“I am only one, but still I am one.
I cannot do everything, but still I can do something.
And because I cannot do everything,
I will not refuse to do the something I can do.”

Edward Everett Hale

Friday, 24 September 2021

Not Naivete but Clarity

The American textile artist, Anni Albers, is "credited with blurring the lines between traditional craft and art." (Wikipedia). She was born in Berlin in 1899 and started to study at the Bauhaus in 1922. Many of the disciplines were forbidden to women (much to her disgust) so she enrolled in the weaving class. However, she took to "the challenges of tactile construction" (Wikipedia) like a duck to water. In her writing, she says, "In my case it was threads that caught me, really against my will. To work with threads seemed sissy to me. I wanted something to be conquered. But circumstances held me to threads and they won me over." Her designs were bold and geometric and her work has been exhibited all over the world.


Tapestry, 1948 by Anni Albers (Wikimedia commons)

This week's quotation is by her: "Lack of complication is not naivete, but clarity." The German phrase provided by the Harenberg Kalender, from which I get my quotes for this blog, was difficult to translate. It could read "Uncomplication / lack of complexity is not simplicity, but clarity." But I think I understand what she is getting at.

Human beings are geniuses at making their lives both complicated and complex. A simple life of clarity can seem to be a distant, unrealisable dream. I believe that Albers is reassuring us that if we are able to remove some of the webs of complexity from our lives, try to live more simply, clarity will be our reward.

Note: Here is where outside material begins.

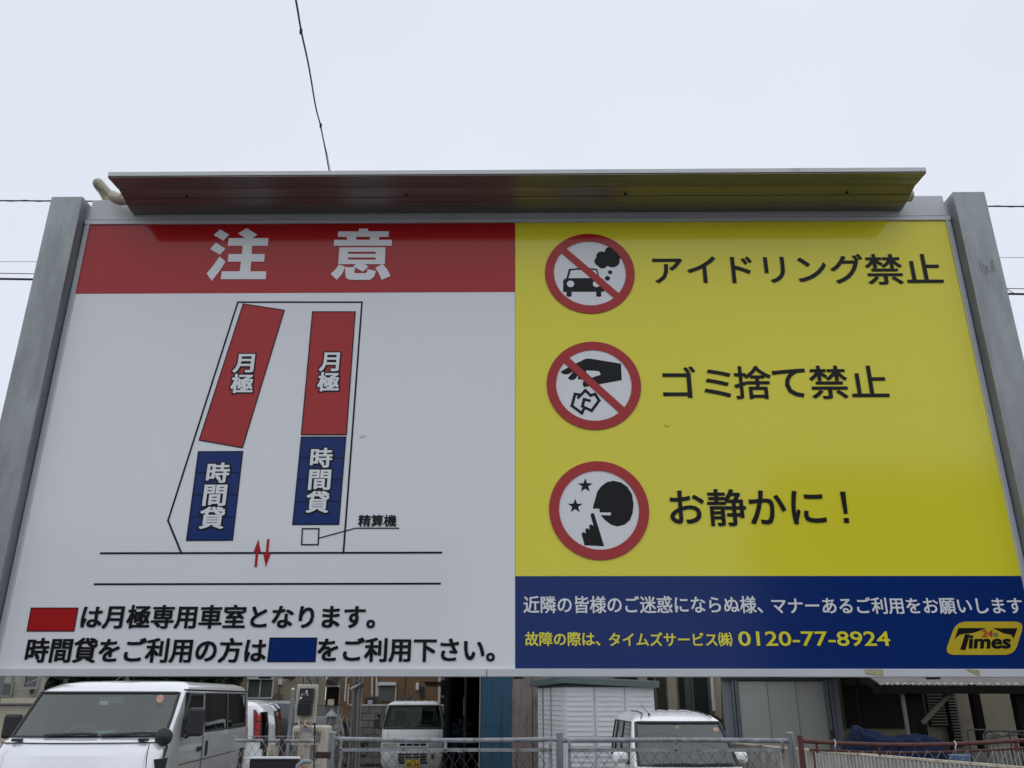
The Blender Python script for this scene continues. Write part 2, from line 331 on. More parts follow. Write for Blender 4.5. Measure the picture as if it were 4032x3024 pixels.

Last November, I wrote a post about meditation and clarity here. I said then and still believe now, "We live in a complex world, with many demands on our bodies, minds and spirits. The clarity which can come from a regular meditation practice is an essential counterpoint to this. If we can find a place of clarity in our meditation practice, through using gentle curiosity, it may help us to lead more mindful, calm lives."

Mindfulness. Calm. Simplicity. Peace. May we all find a way to access these much-needed qualities.